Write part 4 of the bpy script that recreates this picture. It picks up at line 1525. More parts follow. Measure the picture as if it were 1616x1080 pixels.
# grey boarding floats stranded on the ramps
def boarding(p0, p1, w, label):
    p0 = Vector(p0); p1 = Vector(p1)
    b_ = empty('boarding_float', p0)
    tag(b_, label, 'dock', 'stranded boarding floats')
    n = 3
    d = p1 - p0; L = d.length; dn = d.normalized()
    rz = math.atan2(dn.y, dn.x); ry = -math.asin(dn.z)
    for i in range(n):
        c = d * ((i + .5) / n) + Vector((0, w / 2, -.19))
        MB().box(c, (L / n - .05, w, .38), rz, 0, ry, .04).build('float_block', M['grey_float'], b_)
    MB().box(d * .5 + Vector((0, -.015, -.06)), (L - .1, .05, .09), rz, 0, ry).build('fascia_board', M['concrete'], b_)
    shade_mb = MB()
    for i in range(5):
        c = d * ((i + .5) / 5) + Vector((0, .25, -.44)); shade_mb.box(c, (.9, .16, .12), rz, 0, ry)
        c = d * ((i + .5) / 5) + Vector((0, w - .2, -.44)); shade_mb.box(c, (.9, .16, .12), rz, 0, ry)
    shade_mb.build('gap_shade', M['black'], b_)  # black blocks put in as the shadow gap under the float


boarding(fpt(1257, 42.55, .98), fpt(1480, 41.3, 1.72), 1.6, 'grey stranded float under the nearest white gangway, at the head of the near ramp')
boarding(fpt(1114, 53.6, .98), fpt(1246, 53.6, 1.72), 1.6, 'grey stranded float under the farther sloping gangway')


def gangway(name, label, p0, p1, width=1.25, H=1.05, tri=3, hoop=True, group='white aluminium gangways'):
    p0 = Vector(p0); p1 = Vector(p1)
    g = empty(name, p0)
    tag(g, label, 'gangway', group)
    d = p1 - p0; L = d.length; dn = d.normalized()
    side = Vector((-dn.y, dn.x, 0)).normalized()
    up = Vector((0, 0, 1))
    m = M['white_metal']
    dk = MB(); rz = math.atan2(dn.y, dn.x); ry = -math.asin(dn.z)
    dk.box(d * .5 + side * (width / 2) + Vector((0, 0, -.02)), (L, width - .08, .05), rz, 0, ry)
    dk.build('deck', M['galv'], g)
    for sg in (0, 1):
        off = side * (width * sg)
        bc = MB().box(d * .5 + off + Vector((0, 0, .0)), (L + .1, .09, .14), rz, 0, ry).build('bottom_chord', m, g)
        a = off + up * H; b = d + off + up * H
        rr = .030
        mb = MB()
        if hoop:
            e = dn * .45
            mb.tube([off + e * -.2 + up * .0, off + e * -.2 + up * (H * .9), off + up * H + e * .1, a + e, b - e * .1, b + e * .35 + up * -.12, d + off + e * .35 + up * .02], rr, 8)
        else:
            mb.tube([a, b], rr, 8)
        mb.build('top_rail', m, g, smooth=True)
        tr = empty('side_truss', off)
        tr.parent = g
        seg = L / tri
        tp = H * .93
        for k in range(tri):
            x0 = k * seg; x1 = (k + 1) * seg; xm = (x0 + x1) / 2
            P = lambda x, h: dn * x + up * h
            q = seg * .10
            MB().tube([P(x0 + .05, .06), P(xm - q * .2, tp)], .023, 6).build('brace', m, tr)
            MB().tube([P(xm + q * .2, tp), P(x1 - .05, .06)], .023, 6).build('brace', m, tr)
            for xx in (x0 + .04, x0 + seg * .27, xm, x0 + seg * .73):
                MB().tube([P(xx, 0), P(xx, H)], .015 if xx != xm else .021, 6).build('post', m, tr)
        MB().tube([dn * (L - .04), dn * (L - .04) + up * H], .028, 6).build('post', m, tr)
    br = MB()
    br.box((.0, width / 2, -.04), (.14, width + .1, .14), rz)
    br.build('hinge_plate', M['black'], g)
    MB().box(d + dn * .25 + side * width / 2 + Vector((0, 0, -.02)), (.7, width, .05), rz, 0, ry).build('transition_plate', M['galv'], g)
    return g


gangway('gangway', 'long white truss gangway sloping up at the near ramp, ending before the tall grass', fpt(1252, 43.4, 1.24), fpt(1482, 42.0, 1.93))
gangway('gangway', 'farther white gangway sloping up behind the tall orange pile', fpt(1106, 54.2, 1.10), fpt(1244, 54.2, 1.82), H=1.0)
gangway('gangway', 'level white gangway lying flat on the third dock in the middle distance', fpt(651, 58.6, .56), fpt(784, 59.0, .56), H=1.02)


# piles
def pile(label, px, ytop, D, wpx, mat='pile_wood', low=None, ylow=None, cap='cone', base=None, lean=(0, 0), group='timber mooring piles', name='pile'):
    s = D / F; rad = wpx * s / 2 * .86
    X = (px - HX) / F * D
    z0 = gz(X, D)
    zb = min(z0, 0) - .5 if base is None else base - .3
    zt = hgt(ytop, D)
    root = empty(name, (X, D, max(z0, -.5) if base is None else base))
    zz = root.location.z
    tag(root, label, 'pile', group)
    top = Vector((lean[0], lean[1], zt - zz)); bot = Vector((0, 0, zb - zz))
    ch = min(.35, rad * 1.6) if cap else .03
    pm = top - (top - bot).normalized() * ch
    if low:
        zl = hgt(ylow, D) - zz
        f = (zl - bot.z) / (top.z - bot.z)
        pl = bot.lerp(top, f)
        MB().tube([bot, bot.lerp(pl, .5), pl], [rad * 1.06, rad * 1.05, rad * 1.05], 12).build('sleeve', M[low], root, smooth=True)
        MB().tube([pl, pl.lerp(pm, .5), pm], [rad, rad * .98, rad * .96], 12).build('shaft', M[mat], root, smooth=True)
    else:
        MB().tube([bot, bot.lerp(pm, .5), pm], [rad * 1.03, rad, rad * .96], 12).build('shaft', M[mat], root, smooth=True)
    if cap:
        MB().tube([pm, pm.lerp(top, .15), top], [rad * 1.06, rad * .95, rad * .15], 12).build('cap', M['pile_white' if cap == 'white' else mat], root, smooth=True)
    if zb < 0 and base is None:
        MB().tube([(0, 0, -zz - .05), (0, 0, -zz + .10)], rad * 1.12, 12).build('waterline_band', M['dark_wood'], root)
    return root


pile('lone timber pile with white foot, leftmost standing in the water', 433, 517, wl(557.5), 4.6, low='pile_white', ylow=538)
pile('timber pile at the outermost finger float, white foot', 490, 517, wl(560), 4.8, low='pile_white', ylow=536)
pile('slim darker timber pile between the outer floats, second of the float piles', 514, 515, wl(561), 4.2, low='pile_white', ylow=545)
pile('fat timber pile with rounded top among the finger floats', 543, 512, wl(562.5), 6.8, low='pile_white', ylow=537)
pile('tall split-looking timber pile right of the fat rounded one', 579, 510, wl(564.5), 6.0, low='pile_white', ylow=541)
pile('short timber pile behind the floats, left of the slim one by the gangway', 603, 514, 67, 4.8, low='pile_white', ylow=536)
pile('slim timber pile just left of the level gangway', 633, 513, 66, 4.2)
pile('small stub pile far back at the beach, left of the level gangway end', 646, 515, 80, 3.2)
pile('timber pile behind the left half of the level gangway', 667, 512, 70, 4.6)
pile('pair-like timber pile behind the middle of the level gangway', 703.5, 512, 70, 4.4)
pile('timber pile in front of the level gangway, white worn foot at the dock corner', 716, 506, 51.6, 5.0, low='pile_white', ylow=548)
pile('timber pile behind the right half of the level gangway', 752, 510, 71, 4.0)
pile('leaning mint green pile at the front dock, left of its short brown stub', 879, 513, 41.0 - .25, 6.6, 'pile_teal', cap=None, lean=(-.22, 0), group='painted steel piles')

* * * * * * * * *

The task: Give the listing again, word for word.

Complete response:
Write part 4 of the bpy script that recreates this picture. It picks up at line 1525. More parts follow. Measure the picture as if it were 1616x1080 pixels.
# grey boarding floats stranded on the ramps
def boarding(p0, p1, w, label):
    p0 = Vector(p0); p1 = Vector(p1)
    b_ = empty('boarding_float', p0)
    tag(b_, label, 'dock', 'stranded boarding floats')
    n = 3
    d = p1 - p0; L = d.length; dn = d.normalized()
    rz = math.atan2(dn.y, dn.x); ry = -math.asin(dn.z)
    for i in range(n):
        c = d * ((i + .5) / n) + Vector((0, w / 2, -.19))
        MB().box(c, (L / n - .05, w, .38), rz, 0, ry, .04).build('float_block', M['grey_float'], b_)
    MB().box(d * .5 + Vector((0, -.015, -.06)), (L - .1, .05, .09), rz, 0, ry).build('fascia_board', M['concrete'], b_)
    shade_mb = MB()
    for i in range(5):
        c = d * ((i + .5) / 5) + Vector((0, .25, -.44)); shade_mb.box(c, (.9, .16, .12), rz, 0, ry)
        c = d * ((i + .5) / 5) + Vector((0, w - .2, -.44)); shade_mb.box(c, (.9, .16, .12), rz, 0, ry)
    shade_mb.build('gap_shade', M['black'], b_)  # black blocks put in as the shadow gap under the float


boarding(fpt(1257, 42.55, .98), fpt(1480, 41.3, 1.72), 1.6, 'grey stranded float under the nearest white gangway, at the head of the near ramp')
boarding(fpt(1114, 53.6, .98), fpt(1246, 53.6, 1.72), 1.6, 'grey stranded float under the farther sloping gangway')


def gangway(name, label, p0, p1, width=1.25, H=1.05, tri=3, hoop=True, group='white aluminium gangways'):
    p0 = Vector(p0); p1 = Vector(p1)
    g = empty(name, p0)
    tag(g, label, 'gangway', group)
    d = p1 - p0; L = d.length; dn = d.normalized()
    side = Vector((-dn.y, dn.x, 0)).normalized()
    up = Vector((0, 0, 1))
    m = M['white_metal']
    dk = MB(); rz = math.atan2(dn.y, dn.x); ry = -math.asin(dn.z)
    dk.box(d * .5 + side * (width / 2) + Vector((0, 0, -.02)), (L, width - .08, .05), rz, 0, ry)
    dk.build('deck', M['galv'], g)
    for sg in (0, 1):
        off = side * (width * sg)
        bc = MB().box(d * .5 + off + Vector((0, 0, .0)), (L + .1, .09, .14), rz, 0, ry).build('bottom_chord', m, g)
        a = off + up * H; b = d + off + up * H
        rr = .030
        mb = MB()
        if hoop:
            e = dn * .45
            mb.tube([off + e * -.2 + up * .0, off + e * -.2 + up * (H * .9), off + up * H + e * .1, a + e, b - e * .1, b + e * .35 + up * -.12, d + off + e * .35 + up * .02], rr, 8)
        else:
            mb.tube([a, b], rr, 8)
        mb.build('top_rail', m, g, smooth=True)
        tr = empty('side_truss', off)
        tr.parent = g
        seg = L / tri
        tp = H * .93
        for k in range(tri):
            x0 = k * seg; x1 = (k + 1) * seg; xm = (x0 + x1) / 2
            P = lambda x, h: dn * x + up * h
            q = seg * .10
            MB().tube([P(x0 + .05, .06), P(xm - q * .2, tp)], .023, 6).build('brace', m, tr)
            MB().tube([P(xm + q * .2, tp), P(x1 - .05, .06)], .023, 6).build('brace', m, tr)
            for xx in (x0 + .04, x0 + seg * .27, xm, x0 + seg * .73):
                MB().tube([P(xx, 0), P(xx, H)], .015 if xx != xm else .021, 6).build('post', m, tr)
        MB().tube([dn * (L - .04), dn * (L - .04) + up * H], .028, 6).build('post', m, tr)
    br = MB()
    br.box((.0, width / 2, -.04), (.14, width + .1, .14), rz)
    br.build('hinge_plate', M['black'], g)
    MB().box(d + dn * .25 + side * width / 2 + Vector((0, 0, -.02)), (.7, width, .05), rz, 0, ry).build('transition_plate', M['galv'], g)
    return g


gangway('gangway', 'long white truss gangway sloping up at the near ramp, ending before the tall grass', fpt(1252, 43.4, 1.24), fpt(1482, 42.0, 1.93))
gangway('gangway', 'farther white gangway sloping up behind the tall orange pile', fpt(1106, 54.2, 1.10), fpt(1244, 54.2, 1.82), H=1.0)
gangway('gangway', 'level white gangway lying flat on the third dock in the middle distance', fpt(651, 58.6, .56), fpt(784, 59.0, .56), H=1.02)


# piles
def pile(label, px, ytop, D, wpx, mat='pile_wood', low=None, ylow=None, cap='cone', base=None, lean=(0, 0), group='timber mooring piles', name='pile'):
    s = D / F; rad = wpx * s / 2 * .86
    X = (px - HX) / F * D
    z0 = gz(X, D)
    zb = min(z0, 0) - .5 if base is None else base - .3
    zt = hgt(ytop, D)
    root = empty(name, (X, D, max(z0, -.5) if base is None else base))
    zz = root.location.z
    tag(root, label, 'pile', group)
    top = Vector((lean[0], lean[1], zt - zz)); bot = Vector((0, 0, zb - zz))
    ch = min(.35, rad * 1.6) if cap else .03
    pm = top - (top - bot).normalized() * ch
    if low:
        zl = hgt(ylow, D) - zz
        f = (zl - bot.z) / (top.z - bot.z)
        pl = bot.lerp(top, f)
        MB().tube([bot, bot.lerp(pl, .5), pl], [rad * 1.06, rad * 1.05, rad * 1.05], 12).build('sleeve', M[low], root, smooth=True)
        MB().tube([pl, pl.lerp(pm, .5), pm], [rad, rad * .98, rad * .96], 12).build('shaft', M[mat], root, smooth=True)
    else:
        MB().tube([bot, bot.lerp(pm, .5), pm], [rad * 1.03, rad, rad * .96], 12).build('shaft', M[mat], root, smooth=True)
    if cap:
        MB().tube([pm, pm.lerp(top, .15), top], [rad * 1.06, rad * .95, rad * .15], 12).build('cap', M['pile_white' if cap == 'white' else mat], root, smooth=True)
    if zb < 0 and base is None:
        MB().tube([(0, 0, -zz - .05), (0, 0, -zz + .10)], rad * 1.12, 12).build('waterline_band', M['dark_wood'], root)
    return root


pile('lone timber pile with white foot, leftmost standing in the water', 433, 517, wl(557.5), 4.6, low='pile_white', ylow=538)
pile('timber pile at the outermost finger float, white foot', 490, 517, wl(560), 4.8, low='pile_white', ylow=536)
pile('slim darker timber pile between the outer floats, second of the float piles', 514, 515, wl(561), 4.2, low='pile_white', ylow=545)
pile('fat timber pile with rounded top among the finger floats', 543, 512, wl(562.5), 6.8, low='pile_white', ylow=537)
pile('tall split-looking timber pile right of the fat rounded one', 579, 510, wl(564.5), 6.0, low='pile_white', ylow=541)
pile('short timber pile behind the floats, left of the slim one by the gangway', 603, 514, 67, 4.8, low='pile_white', ylow=536)
pile('slim timber pile just left of the level gangway', 633, 513, 66, 4.2)
pile('small stub pile far back at the beach, left of the level gangway end', 646, 515, 80, 3.2)
pile('timber pile behind the left half of the level gangway', 667, 512, 70, 4.6)
pile('pair-like timber pile behind the middle of the level gangway', 703.5, 512, 70, 4.4)
pile('timber pile in front of the level gangway, white worn foot at the dock corner', 716, 506, 51.6, 5.0, low='pile_white', ylow=548)
pile('timber pile behind the right half of the level gangway', 752, 510, 71, 4.0)
pile('leaning mint green pile at the front dock, left of its short brown stub', 879, 513, 41.0 - .25, 6.6, 'pile_teal', cap=None, lean=(-.22, 0), group='painted steel piles')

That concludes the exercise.